#### [Task inputs]
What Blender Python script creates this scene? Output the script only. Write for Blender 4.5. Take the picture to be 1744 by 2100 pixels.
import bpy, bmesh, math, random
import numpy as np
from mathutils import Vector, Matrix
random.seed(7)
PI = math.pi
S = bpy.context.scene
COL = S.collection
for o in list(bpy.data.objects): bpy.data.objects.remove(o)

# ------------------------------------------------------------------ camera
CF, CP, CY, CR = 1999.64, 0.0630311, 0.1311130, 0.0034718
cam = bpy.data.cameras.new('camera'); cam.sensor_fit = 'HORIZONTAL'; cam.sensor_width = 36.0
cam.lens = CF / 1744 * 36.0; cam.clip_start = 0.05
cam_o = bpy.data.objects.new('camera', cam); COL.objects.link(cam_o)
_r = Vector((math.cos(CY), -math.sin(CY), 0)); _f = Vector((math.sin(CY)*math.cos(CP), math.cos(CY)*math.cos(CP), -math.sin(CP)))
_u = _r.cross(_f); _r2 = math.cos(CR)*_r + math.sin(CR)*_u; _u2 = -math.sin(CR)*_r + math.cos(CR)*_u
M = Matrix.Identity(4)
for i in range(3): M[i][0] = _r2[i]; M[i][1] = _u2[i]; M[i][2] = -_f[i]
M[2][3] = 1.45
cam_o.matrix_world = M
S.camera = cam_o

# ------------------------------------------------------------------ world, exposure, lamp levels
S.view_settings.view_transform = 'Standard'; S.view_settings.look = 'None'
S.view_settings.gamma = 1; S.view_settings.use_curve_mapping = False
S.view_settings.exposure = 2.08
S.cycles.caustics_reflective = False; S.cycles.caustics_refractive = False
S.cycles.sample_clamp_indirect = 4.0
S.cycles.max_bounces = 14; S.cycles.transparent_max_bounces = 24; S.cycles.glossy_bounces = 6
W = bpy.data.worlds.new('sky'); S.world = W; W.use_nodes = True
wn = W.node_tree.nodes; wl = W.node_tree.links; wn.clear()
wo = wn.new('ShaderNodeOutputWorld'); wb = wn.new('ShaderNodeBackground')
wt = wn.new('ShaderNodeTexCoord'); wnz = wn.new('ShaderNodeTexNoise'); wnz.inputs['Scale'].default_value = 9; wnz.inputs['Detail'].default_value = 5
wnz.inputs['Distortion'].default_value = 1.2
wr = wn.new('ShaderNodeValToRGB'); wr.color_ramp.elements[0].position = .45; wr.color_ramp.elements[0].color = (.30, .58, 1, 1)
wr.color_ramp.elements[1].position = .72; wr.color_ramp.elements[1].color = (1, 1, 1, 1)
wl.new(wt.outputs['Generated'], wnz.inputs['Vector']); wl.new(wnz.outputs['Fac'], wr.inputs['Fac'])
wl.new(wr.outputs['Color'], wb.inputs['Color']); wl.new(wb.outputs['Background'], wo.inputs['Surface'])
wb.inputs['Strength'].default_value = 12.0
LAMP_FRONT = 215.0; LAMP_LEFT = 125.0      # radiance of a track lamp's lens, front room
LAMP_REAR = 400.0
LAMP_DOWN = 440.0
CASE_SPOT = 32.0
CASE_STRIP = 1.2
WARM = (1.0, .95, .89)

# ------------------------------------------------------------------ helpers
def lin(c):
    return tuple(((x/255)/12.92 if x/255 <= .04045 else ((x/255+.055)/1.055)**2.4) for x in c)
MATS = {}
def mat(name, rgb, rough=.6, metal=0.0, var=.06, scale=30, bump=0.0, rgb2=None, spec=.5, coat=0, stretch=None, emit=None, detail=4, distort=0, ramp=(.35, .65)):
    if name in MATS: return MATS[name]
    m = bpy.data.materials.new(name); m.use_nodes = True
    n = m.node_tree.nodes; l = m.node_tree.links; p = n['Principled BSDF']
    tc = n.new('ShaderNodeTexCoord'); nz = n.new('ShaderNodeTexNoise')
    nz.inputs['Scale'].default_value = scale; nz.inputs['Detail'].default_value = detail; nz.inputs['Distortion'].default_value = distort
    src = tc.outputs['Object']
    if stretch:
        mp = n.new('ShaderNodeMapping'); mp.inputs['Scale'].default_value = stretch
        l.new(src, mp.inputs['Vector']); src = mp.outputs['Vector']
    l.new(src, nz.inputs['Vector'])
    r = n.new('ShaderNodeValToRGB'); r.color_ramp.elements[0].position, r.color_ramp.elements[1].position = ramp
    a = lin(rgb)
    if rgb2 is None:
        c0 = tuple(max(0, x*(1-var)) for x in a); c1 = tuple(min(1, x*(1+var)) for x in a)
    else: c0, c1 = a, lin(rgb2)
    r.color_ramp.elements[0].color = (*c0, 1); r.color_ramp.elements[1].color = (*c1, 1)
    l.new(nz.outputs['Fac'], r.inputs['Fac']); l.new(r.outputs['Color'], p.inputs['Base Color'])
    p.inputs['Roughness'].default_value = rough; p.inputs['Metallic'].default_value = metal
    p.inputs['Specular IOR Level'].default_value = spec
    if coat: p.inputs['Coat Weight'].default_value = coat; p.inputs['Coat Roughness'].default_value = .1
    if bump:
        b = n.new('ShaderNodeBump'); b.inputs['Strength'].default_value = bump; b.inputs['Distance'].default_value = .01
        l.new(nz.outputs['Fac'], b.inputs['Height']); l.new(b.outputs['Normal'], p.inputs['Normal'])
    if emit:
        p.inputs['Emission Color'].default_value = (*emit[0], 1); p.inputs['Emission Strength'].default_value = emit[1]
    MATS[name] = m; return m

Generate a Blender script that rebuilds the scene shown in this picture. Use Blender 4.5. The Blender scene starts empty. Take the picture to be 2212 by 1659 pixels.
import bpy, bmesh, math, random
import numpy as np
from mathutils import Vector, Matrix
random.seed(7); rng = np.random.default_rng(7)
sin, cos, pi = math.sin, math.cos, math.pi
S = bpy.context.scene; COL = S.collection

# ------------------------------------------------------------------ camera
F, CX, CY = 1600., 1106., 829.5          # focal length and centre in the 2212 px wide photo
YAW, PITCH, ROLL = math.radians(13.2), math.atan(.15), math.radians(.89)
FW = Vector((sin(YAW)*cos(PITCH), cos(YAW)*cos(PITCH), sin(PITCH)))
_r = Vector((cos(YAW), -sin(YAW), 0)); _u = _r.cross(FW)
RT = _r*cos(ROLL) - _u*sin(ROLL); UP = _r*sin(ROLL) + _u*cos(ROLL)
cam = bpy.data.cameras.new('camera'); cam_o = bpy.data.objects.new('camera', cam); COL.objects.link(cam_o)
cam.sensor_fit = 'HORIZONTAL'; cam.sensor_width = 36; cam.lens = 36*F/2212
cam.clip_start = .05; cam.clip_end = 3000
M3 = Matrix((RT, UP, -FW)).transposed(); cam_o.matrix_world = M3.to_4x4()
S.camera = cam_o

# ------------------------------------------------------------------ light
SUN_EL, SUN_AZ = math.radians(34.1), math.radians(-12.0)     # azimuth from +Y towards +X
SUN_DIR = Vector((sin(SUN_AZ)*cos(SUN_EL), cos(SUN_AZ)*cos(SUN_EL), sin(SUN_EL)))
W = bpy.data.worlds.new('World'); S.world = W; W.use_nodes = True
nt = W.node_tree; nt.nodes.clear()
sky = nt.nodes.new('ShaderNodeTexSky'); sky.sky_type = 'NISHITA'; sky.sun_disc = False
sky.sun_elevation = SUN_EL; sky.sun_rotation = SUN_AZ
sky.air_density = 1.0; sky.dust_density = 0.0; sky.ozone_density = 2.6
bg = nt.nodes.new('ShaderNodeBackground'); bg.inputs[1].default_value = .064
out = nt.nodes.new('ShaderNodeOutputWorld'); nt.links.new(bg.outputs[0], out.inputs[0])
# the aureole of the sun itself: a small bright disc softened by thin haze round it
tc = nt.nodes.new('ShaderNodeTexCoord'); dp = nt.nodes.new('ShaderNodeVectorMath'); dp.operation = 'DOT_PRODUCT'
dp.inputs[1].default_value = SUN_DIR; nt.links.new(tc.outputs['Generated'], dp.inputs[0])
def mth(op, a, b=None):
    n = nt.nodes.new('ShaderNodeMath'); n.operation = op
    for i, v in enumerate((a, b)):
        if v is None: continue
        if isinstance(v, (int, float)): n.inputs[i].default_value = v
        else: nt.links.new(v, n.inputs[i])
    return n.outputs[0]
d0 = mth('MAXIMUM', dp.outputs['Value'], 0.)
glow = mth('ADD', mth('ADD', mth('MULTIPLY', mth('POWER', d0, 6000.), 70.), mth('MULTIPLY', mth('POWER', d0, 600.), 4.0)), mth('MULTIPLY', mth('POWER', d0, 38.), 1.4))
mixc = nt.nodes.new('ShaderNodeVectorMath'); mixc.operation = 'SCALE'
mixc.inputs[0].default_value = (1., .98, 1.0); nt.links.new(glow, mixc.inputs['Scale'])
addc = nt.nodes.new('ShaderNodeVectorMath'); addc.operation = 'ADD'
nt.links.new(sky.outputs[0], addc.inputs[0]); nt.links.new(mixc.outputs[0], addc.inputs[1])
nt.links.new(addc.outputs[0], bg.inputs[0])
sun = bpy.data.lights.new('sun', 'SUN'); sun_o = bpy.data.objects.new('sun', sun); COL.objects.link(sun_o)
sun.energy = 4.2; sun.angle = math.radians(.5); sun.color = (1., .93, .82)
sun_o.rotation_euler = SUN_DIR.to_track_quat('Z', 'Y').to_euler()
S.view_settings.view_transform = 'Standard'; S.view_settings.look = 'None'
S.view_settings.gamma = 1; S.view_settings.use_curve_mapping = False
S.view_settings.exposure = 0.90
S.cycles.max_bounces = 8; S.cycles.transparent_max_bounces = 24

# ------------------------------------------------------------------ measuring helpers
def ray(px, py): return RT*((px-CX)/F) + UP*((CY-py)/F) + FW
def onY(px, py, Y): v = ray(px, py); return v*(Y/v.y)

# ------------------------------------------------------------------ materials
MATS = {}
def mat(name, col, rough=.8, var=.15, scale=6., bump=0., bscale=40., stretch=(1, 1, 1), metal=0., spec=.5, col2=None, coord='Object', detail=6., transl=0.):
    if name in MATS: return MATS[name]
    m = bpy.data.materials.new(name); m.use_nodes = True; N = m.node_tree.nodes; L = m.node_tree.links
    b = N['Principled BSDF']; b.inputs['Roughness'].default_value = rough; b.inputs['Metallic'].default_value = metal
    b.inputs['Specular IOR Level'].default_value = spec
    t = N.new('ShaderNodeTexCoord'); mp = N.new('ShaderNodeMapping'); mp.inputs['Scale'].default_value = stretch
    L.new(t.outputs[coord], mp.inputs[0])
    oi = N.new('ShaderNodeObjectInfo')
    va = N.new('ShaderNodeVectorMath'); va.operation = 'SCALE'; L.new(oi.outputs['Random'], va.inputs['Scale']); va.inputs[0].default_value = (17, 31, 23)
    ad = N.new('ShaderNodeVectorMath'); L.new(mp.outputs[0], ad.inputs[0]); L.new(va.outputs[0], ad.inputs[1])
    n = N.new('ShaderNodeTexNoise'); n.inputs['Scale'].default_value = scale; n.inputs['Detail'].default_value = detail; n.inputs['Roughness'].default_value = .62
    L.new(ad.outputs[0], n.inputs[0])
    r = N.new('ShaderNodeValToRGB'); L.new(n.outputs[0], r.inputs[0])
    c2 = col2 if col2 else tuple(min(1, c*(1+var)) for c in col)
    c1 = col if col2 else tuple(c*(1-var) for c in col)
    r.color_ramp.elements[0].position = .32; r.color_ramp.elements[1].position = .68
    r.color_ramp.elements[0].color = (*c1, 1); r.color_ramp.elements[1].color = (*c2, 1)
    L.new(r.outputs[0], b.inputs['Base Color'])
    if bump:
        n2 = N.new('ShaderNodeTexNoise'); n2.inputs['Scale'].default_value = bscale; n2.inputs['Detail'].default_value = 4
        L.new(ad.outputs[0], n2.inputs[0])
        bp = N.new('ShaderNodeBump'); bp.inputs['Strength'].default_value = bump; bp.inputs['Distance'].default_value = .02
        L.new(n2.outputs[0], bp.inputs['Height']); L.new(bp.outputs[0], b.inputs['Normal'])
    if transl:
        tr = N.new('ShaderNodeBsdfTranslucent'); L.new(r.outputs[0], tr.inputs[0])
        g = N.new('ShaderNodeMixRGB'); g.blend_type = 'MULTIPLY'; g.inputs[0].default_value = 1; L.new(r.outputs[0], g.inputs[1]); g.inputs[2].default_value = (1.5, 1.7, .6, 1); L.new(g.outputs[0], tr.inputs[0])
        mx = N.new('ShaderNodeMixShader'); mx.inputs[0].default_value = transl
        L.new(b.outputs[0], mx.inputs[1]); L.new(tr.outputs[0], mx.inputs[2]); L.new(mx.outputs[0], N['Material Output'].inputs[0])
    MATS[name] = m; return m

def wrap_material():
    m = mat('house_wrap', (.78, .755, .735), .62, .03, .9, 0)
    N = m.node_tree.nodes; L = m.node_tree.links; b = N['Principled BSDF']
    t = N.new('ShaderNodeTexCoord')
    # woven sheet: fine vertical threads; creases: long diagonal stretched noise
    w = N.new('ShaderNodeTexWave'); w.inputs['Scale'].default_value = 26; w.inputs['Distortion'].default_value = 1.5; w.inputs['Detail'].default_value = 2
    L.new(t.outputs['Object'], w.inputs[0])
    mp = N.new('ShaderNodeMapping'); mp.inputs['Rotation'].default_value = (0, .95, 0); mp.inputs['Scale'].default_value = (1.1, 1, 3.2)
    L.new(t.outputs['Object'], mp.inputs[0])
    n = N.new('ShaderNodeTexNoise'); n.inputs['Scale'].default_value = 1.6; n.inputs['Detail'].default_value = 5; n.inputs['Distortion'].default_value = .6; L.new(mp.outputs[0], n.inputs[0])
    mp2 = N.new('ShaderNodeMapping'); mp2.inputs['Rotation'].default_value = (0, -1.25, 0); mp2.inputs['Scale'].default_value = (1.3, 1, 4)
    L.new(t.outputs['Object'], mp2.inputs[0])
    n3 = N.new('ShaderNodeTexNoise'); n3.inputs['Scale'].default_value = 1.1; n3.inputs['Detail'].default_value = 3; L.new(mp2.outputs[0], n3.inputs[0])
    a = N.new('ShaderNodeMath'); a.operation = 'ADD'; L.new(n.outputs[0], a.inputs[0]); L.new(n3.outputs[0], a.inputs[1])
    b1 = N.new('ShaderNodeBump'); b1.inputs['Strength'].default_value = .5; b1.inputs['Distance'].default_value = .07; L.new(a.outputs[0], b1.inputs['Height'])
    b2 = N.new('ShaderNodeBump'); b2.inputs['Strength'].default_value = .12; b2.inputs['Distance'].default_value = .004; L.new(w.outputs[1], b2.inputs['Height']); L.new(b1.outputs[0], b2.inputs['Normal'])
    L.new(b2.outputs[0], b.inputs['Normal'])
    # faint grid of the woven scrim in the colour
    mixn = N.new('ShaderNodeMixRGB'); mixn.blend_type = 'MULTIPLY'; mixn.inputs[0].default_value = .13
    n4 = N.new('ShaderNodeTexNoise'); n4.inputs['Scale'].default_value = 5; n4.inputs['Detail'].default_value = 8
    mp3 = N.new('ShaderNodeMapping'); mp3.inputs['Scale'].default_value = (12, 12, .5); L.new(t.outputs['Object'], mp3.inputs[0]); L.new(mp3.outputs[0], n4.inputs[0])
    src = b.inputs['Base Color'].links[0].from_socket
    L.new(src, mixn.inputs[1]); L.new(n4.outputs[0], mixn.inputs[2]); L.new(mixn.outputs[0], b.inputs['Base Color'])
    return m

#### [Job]
Set down verbatim only the lines between the start of the data above and the line with "for o in list(bpy.data.objects): bpy.data.objects.remove(o)", both boundaries included.

#### [Result for this task]
What Blender Python script creates this scene? Output the script only. Write for Blender 4.5. Take the picture to be 1744 by 2100 pixels.
import bpy, bmesh, math, random
import numpy as np
from mathutils import Vector, Matrix
random.seed(7)
PI = math.pi
S = bpy.context.scene
COL = S.collection
for o in list(bpy.data.objects): bpy.data.objects.remove(o)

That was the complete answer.